Hiç acımadan kullanıyoruz bize sunulan bu güzellikleri, gelişigüzel yaşıyoruz hayatı.
Bir düzen ile, itina ile yaratılan bu dünyayı okuyamıyoruz, yaratılma sebebimizi kavrayamıyoruz.

Oysa;
O çok sahiplendiğimiz bedenimiz bile bize emanet ve şahit.
Bize tertemiz olarak verilen bu emanete hıyanet ediyormuyuz acaba, biraz sorgulayalım mı ne dersiniz.?
Sigara gibi zaralı maddeler kullanarak, bu güzel emanete zarar veriyormuyuz, kaşımızın gözümüzün ve diğer azalarımızın kıymetini biliyormuyuz.
Malesef hayır, dikkat etmiyoruz, yemek yerken, içerken bile dikkat etmiyoruz.
İsraf ediyoruz, konuşurken ses tonumuzu ayarlayamıyoruz, kırıp döküyoruz, incitiyoruz.
Sağlıklı beslenmiyoruz mesela, midemizin, kalbimizin emanet olduğunu unutuyoruz.

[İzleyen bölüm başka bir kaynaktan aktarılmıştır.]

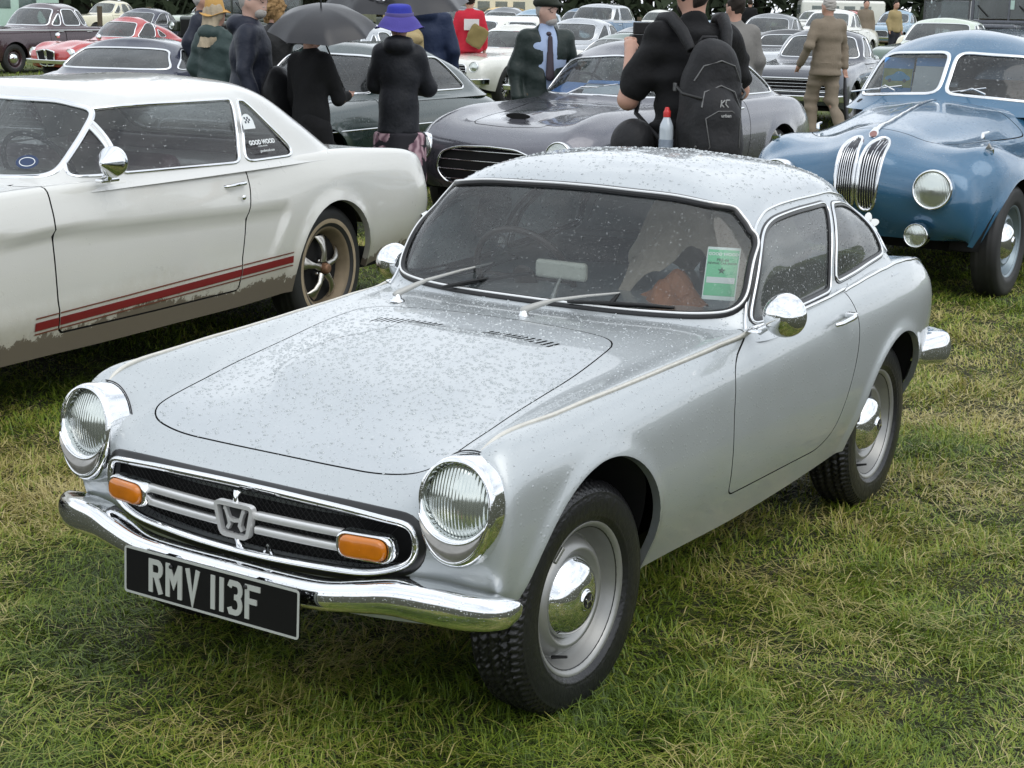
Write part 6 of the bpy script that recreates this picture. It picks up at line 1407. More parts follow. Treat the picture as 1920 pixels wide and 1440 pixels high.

Şimdi size soruyorum güzel insanlar, o uğruna savaşlar verdiğimiz bu dünya, gece gündüz demeden çalışıp elde ettiğimiz mal mülk, üzerine titreyip büyüttüğümüz çocuklarımız, elimiz ayağımız, bize emanet değil mi?

Evet emanet tabiki, Rabbimizin bize en güzel emaneti.

Öyleyse ne yapmalıyız?
Hassas olmalıyız, duyarlı olmalıyız, aklımızı iyi kullanmalıyız.
Bize verilen bu güzel hayatın ve zamanın, her gününü, her anını değerlendirmeliyiz, emanetçi olduğumuzu unutmamalıyız.

Unutmayalım;
Zamanı geldiğinde, istesekte, istemesekte bu emaneti teslim edeceğiz, çünkü biz bu dünya da baki değil faniyiz, yani emanetçiyiz.